From the Amazon to Siberia wildfires set much of the world ablaze in 2019, with some areas suffering the largest burns ever recorded. This year shows signs of a repeat. It’s not hard to see global heating’s hand at play, even as some tried to deny it, but a new study in Nature Ecology and Evolution claims the influence of logging has been overlooked.
The paper’s authors are Australian, and their focus is on the unprecedented fires that ripped through millions of hectares of Australia's forests during the Southern Hemisphere’s most recent summer. However, Professor James Watson of the University of Queensland told IFLScience their conclusions apply worldwide.
“The general processes are the same everywhere,” Prof. Watson said. “When you log a forest you open up a canopy so it gets more dried out. There is moisture loss from the soil and more wind, which dries things out more.” The loss of windbreaks allows the fires to move faster and become hotter. Moreover, Watson noted in a statement, “[Logging] can leave up to 450 tonnes of combustible fuel per hectare close to the ground – by any measure, that’s an incredibly dangerous level of combustible material in seasonally dry landscapes.”
Cool season fires are lit after timber removal to reduce fuel and encourage regrowth. However, Watson told IFLScience, “This doesn’t get rid of all of it, and it just dries the soil out more,” making an area more vulnerable to future fires.
Advocates for native forest logging often claim the industry is a defence against wildfires, but Watson told IFLScience the claim never comes with evidence to back that up, or even much logic. “The only argument is that it removes some of the wood from the system, but in the process it makes what is left more flammable.” Watson notes fire-building starts with kindling, not thick logs, and an area with a thousand regrowth saplings is far more likely to burn than one with a few mighty trees, even if it has less total wood.
Fire rips through canopies of equal height easily but is obstructed by the multi-story canopies of areas untouched for centuries.
The consequences endure. “There are places in Australia that were logged a century ago and haven’t been logged since, but they are still more vulnerable to fire,” Watson said, although some ecosystems recover more quickly.

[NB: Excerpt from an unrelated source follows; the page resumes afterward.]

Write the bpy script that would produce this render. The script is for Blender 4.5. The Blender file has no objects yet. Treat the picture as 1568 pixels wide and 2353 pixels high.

The authors urgently call for logging to be moved from native forests to plantations, and particularly for protection of forests around towns. Watson stressed that the most urgent issue is to avoid “salvage logging” of areas that burned last summer. While promoted as a way to put dead wood that would otherwise go to waste to use, Watson says it simply increases the change of a repeat. Instead, he told IFLScience, replanting with a mix of species can help provide a safety buffer.